W Iraku dziesiątki osób trafiły w weekend do szpitali z powodu problemów związanych z oddychaniem. Stało się tak na skutek burzy piaskowej. Przez słabą widzialność wstrzymano loty z Bagdadu, An-Nadżafu i Irbilu.
Niebo nad Irakiem zabarwiło się w niedzielę na pomarańczowo. Powodem była burza piaskowa, która pojawiła się w tym kraju. Dziesiątki osób z problemami z oddychaniem trafiły do szpitali. To niejedyne, z czym zmagają się Irakijczycy.

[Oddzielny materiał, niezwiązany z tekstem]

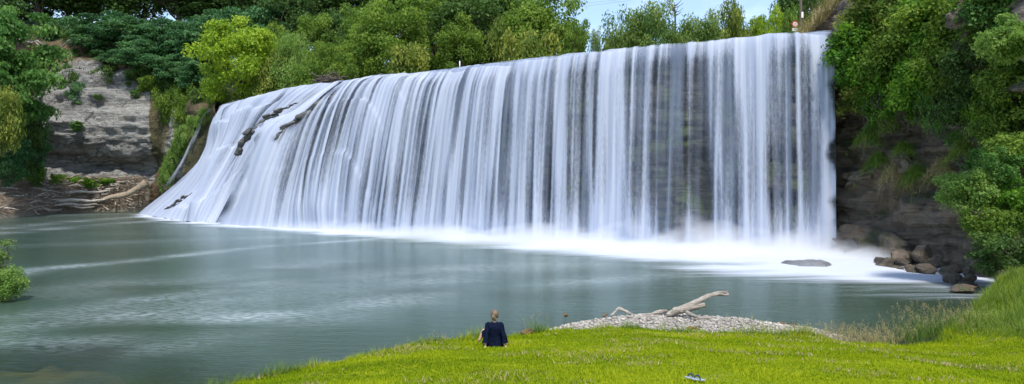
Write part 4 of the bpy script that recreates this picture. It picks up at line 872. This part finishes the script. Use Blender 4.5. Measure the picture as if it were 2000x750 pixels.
def log_thing(name, pts, rad, label, mat=None, cat='driftwood', group=None, seed=0, branches=(), n=12, rough=.28):
    mat = mat or DRIFT; q = np.array(pts, float); base = q[0].copy(); base[2] = q[:, 2].min(); o = empty(name, base, label, cat, group)
    m_ = 28; c = catmull(q, m_); rd = np.interp(np.linspace(0, 1, m_), np.linspace(0, 1, len(rad)), rad); mb = MB(); mb.tube(c-base, rd, n, rough=rough, seed=seed)
    link('log', mb.mesh('log', mat), o)
    for bp, br in branches:
        mb = MB(); c = catmull(np.array(bp, float), 16); mb.tube(c-base, np.interp(np.linspace(0, 1, 16), np.linspace(0, 1, len(br)), br), 9, rough=rough, seed=seed+3); link('branch', mb.mesh('branch', mat), o)
    return o
d = 19.6
log_thing('driftwood_log', [P(1303, 617, d), P(1318, 608, d), P(1345, 598, d+.05), P(1368, 586, d+.1), P(1383, 579, d+.15), P(1403, 573, d+.2), P(1420, 571, d+.25)], [.06, .095, .10, .085, .066, .06, .045],
          'large bleached driftwood trunk tilted up from the pebble beach', seed=4,
          branches=[([P(1328, 609, d-.03), P(1350, 602, d-.08), P(1377, 596, d-.12)], [.07, .072, .062]), ([P(1340, 609, d-.2), P(1350, 614, d-.35), P(1365, 620, d-.55), P(1389, 622, d-.6)], [.05, .05, .04, .03]), ([P(1325, 610, d), P(1342, 608, d-.05), P(1350, 613, d-.1), P(1358, 622, d-.2)], [.04, .045, .04, .02]), ([P(1405, 574, d+.2), P(1414, 576, d+.2), P(1423, 574, d+.2)], [.06, .05, .035])])
log_thing('driftwood_log', [P(1255, 617, 20.0), P(1275, 614, 20), P(1292, 609, 20), P(1303, 608, 19.9)], [.03, .06, .07, .05], 'short bleached driftwood log lying left of the tilted trunk', seed=6)
log_thing('driftwood_branch', [P(1193, 618, 20.2), P(1202, 609, 20.2), P(1209, 603, 20.2), P(1222, 608, 20.2), P(1240, 616, 20.2)], [.035, .045, .05, .045, .03], 'bent grey driftwood branch arching over the far beach edge', seed=7)
log_thing('driftwood_chunk', [P(1338, 642, 18.4), P(1348, 642, 18.35), P(1358, 643, 18.3), P(1371, 646, 18.3)], [.02, .06, .065, .02], 'small rusty brown wood chunk lying on the pebbles', BROWNW, seed=8, rough=.5)
log_thing('driftwood_branch', [P(1522, 631, 19.2), P(1532, 634, 19.1), P(1545, 640, 19)], [.05, .06, .04], 'dark wet branch lying at the right end of the beach', BROWNW, seed=9)
log_thing('wood_stump', [P(1547, 638, 18.9), P(1549, 632, 18.9)], [.05, .04], 'little dark stump standing at the right end of the beach', BROWNW, seed=10, cat='stump')
log_thing('driftwood_branch', [P(1177, 618, 20), P(1184, 615, 20), P(1187, 612, 20)], [.03, .03, .02], 'tiny dark stick at the left end of the beach', BROWNW, seed=12)
log_thing('wood_stump', [P(1102, 618, 21.5), P(1105, 615.5, 21.5), P(1109, 616, 21.5)], [.04, .07, .03], 'small dark stub poking out of the shallow water', BROWNW, seed=13, cat='stump')
def boulder(name, c, R, seed, mat, label, group=None, cat='rock', sub=40, rnd=False):
    th = np.linspace(0, np.pi, sub//2); ph = np.arange(sub)/sub*2*np.pi; TH, PH = np.meshgrid(th, ph, indexing='ij')
    dv = np.stack([np.sin(TH)*np.cos(PH), np.sin(TH)*np.sin(PH), np.cos(TH)], -1)
    r = np.random.default_rng(seed); pl = rdir(22 if rnd else 10, r); off = r.uniform(.85, .98, 22) if rnd else r.uniform(.48, .9, 10)
    rad = np.min(np.where(dv@pl.T > .05, off/np.maximum(dv@pl.T, .05), 9), -1); rad = np.minimum(rad, 1.15)*(1+.10*fbm(dv*2.5+seed, 4, seed))
    V = dv*rad[..., None]*np.array(R); mb = MB(); mb.rings(V, cap=False)
    o = link(name, mb.mesh(name, mat, rnd)); o.location = Vector(c); o.rotation_euler = (0, 0, seed*1.3); return tag(o, label, cat, group)
m = N('root_clod'); p = m.obj(); n1 = m.noise(p, 9, 6, .7)
CLOD = m.surf(m.n('BsdfPrincipled', None, Base_Color=m.mix(m.ramp(n1, .35, .65), (.05, .03, .012), (.26, .17, .06)), Roughness=.95, Normal=m.bump(n1, 1., .1)))
boulder('grass_clod', P(1030, 648, 17.0), (.15, .12, .085), 31, CLOD, 'brown clod of dead grass on the lawn edge right of the person', cat='clod')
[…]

- Połączenia z lotnisk w Bagdadzie i An-Nadżafie zostały wstrzymane z powodu burzy piaskowej - powiedział w rozmowie z agencją informacyjną AFP rzecznik urzędu lotnictwa cywilnego Jihad al-Diwan. Dodał, że widzialność spadła tam poniżej 500 metrów. Loty zostaną wznowione, gdy pogoda się poprawi. Podobna sytuacja panuje w Bagdadzie i Irbilu.
Zmiany klimatu
Także w kwietniu Irak został dotknięty serią burz piaskowych, które spowodowały wstrzymanie lotów. Meteorolog Amer al-Jabri mówił wtedy, że to zjawisko staje się coraz częstsze "w wyniku suszy, pustynnienia i coraz mniejszych opadów deszczu".
Irak jest szczególnie narażony na zmiany klimatyczne, gdyż w ostatnich latach doświadczał rekordowo niskich opadów i wysokiej temperatury. Eksperci twierdzą, że czynniki te grożą katastrofą społeczną i gospodarczą w tym zniszczonym wojną kraju.
W listopadzie Bank Światowy ostrzegł, że z powodu zmian klimatycznych do 2050 roku zasoby wodne Iraku mogą zmniejszyć się o 20 procent.